Collins is more than likely going to be drafted during the middle rounds of the draft. An NFL team with little competition at running back would be the best situation for him, so it’s easier for him to jump the depth chart, teams like the Cowboys, Giants, Dolphins and the Eagles fit that mold. His lack of athleticism might make it harder for him to grasp a starting role. Even though he’s not physically gifted, he has the ability to be a productive runner if given the opportunity.

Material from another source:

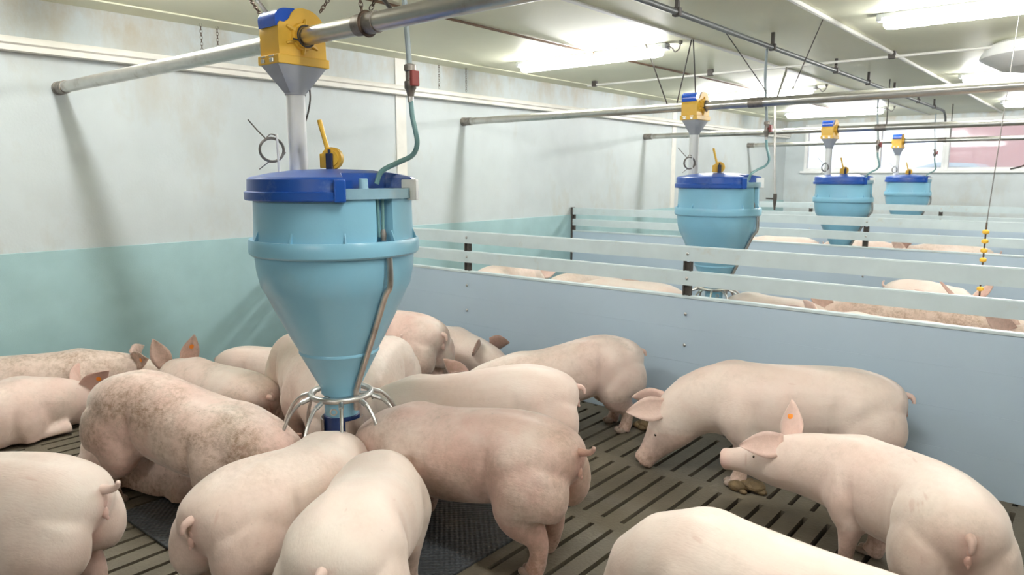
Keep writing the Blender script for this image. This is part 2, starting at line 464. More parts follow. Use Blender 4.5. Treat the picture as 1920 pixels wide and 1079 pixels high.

His dynasty value is going to be very dependent on what team selects him. He’s more than likely going to be drafted in the second to third round of rookie drafts but he could creep into the first round if he’s selected by team like Dallas. Historically, he hasn’t been involved in the passing game and not being used as a receiver out of the backfield will affect his value in PPR leagues. I think he can be productive if given a full workload, but I think the right situation is going to be important for his success.